→ EXERCISE OBJECTIVE
Produce a word-for-word copy of the listing below without its pictures.

··· PROVIDED MATERIAL

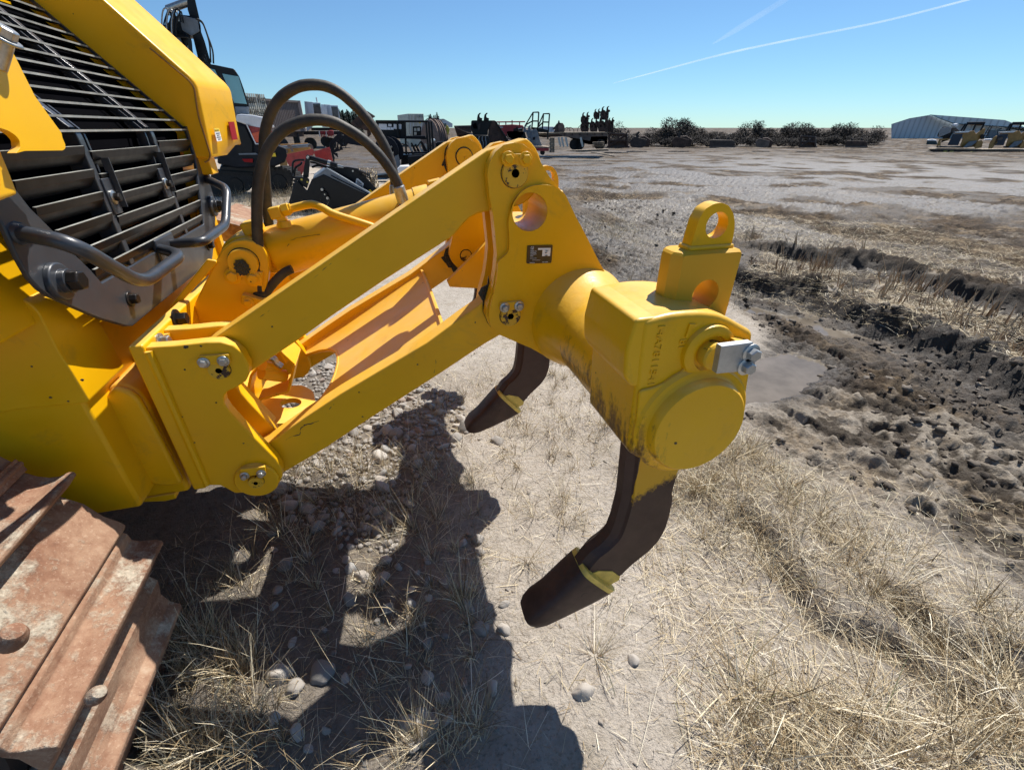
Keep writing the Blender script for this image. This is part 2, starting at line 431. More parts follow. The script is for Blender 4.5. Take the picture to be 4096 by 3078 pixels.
def pinhead(p, y, r, keep, bolts, parent, baf=.02, ring=0, proud=.012, mat=None):
    """pin end in a plate face at y (facing -Y), its keeper plate and two bolts"""
    if ring:
        bm = NB(); lathe(bm, (p[0], y+.0125, p[1]), (0,-1,0), [(ring, 0), (ring, .008), (ring-.004, .012), (r+.006, .012)], 48); obj('boss_ring', bm, Yel, parent)
    bm = NB(); lathe(bm, (p[0], y+.001, p[1]), (0,-1,0), [(r*1.06, 0), (r*1.06, .0015)], 40); obj('pin_gap', bm, M['grease'], parent)
    bm = NB(); lathe(bm, (p[0], y+.004, p[1]), (0,-1,0), [(r, 0), (r, proud), (r*.95, proud+.003), (r*.30, proud+.003), (r*.26, proud-.004), (.001, proud-.004)], 40)
    pn_ = obj('pin', bm, mat or M['pin'], parent)
    bm = NB(); lathe(bm, (p[0], y+.004, p[1]), (0,-1,0), [(r*.29, proud+.0035), (.001, proud+.0035)], 20); obj('grease_hole', bm, M['grease'], pn_)
    if keep:
        bm = NB(); prismY(bm, rnd(keep, .003), y-.012, y+.002); obj('keeper_plate', bm, Yel, parent, bevel=.0015)
    for q, m in bolts:
        bm = NB(); hexbolt(bm, (q[0], y-.012, q[1]), (0,-1,0), baf, .013, turn=random.random()); obj('bolt', bm, m, parent, bevel=.0008)
q = lambda c, pts, y=0: xzY(c, pts, y)
pinhead(q('B', [(1495,555)])[0], 0, .0285, q('B', [(1360,455),(1562,443),(1576,500),(1368,520)]), [(q('B', [(1395,497)])[0], M['zinc']), (q('B', [(1528,487)])[0], M['zinc'])], BR, .019)
pinhead(q('B', [(1750,1300)])[0], -.012, .0235, q('B', [(1638,1220),(1806,1203),(1815,1250),(1650,1272)], -.012), [(q('B', [(1670,1262)], -.012)[0], M['zinc']), (q('B', [(1783,1246)], -.012)[0], M['zinc'])], BR, .017, ring=.068)
for i, (yy, sgn) in enumerate(((.085, 0),)):
    bm = NB(); hexbolt(bm, (XB1, .085, 1.075), (1,0,0), .030, .02); obj('mounting_bolt', bm, M['zinc'], DZ)
p = onX('J', (690,1255), XB1+.02)
bm = NB(); hexbolt(bm, (XB1, p[1], p[2]), (1,0,0), .036, .026, turn=.3); obj('mounting_bolt', bm, M['blackbolt'], DZ)
bm = NB(); hexbolt(bm, (XB1, 1-p[1], p[2]), (1,0,0), .036, .026, turn=.3); obj('mounting_bolt', bm, M['blackbolt'], DZ)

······

→ RESULT OF THE TASK
Keep writing the Blender script for this image. This is part 2, starting at line 431. More parts follow. The script is for Blender 4.5. Take the picture to be 4096 by 3078 pixels.
def pinhead(p, y, r, keep, bolts, parent, baf=.02, ring=0, proud=.012, mat=None):
    """pin end in a plate face at y (facing -Y), its keeper plate and two bolts"""
    if ring:
        bm = NB(); lathe(bm, (p[0], y+.0125, p[1]), (0,-1,0), [(ring, 0), (ring, .008), (ring-.004, .012), (r+.006, .012)], 48); obj('boss_ring', bm, Yel, parent)
    bm = NB(); lathe(bm, (p[0], y+.001, p[1]), (0,-1,0), [(r*1.06, 0), (r*1.06, .0015)], 40); obj('pin_gap', bm, M['grease'], parent)
    bm = NB(); lathe(bm, (p[0], y+.004, p[1]), (0,-1,0), [(r, 0), (r, proud), (r*.95, proud+.003), (r*.30, proud+.003), (r*.26, proud-.004), (.001, proud-.004)], 40)
    pn_ = obj('pin', bm, mat or M['pin'], parent)
    bm = NB(); lathe(bm, (p[0], y+.004, p[1]), (0,-1,0), [(r*.29, proud+.0035), (.001, proud+.0035)], 20); obj('grease_hole', bm, M['grease'], pn_)
    if keep:
        bm = NB(); prismY(bm, rnd(keep, .003), y-.012, y+.002); obj('keeper_plate', bm, Yel, parent, bevel=.0015)
    for q, m in bolts:
        bm = NB(); hexbolt(bm, (q[0], y-.012, q[1]), (0,-1,0), baf, .013, turn=random.random()); obj('bolt', bm, m, parent, bevel=.0008)
q = lambda c, pts, y=0: xzY(c, pts, y)
pinhead(q('B', [(1495,555)])[0], 0, .0285, q('B', [(1360,455),(1562,443),(1576,500),(1368,520)]), [(q('B', [(1395,497)])[0], M['zinc']), (q('B', [(1528,487)])[0], M['zinc'])], BR, .019)
pinhead(q('B', [(1750,1300)])[0], -.012, .0235, q('B', [(1638,1220),(1806,1203),(1815,1250),(1650,1272)], -.012), [(q('B', [(1670,1262)], -.012)[0], M['zinc']), (q('B', [(1783,1246)], -.012)[0], M['zinc'])], BR, .017, ring=.068)
for i, (yy, sgn) in enumerate(((.085, 0),)):
    bm = NB(); hexbolt(bm, (XB1, .085, 1.075), (1,0,0), .030, .02); obj('mounting_bolt', bm, M['zinc'], DZ)
p = onX('J', (690,1255), XB1+.02)
bm = NB(); hexbolt(bm, (XB1, p[1], p[2]), (1,0,0), .036, .026, turn=.3); obj('mounting_bolt', bm, M['blackbolt'], DZ)
bm = NB(); hexbolt(bm, (XB1, 1-p[1], p[2]), (1,0,0), .036, .026, turn=.3); obj('mounting_bolt', bm, M['blackbolt'], DZ)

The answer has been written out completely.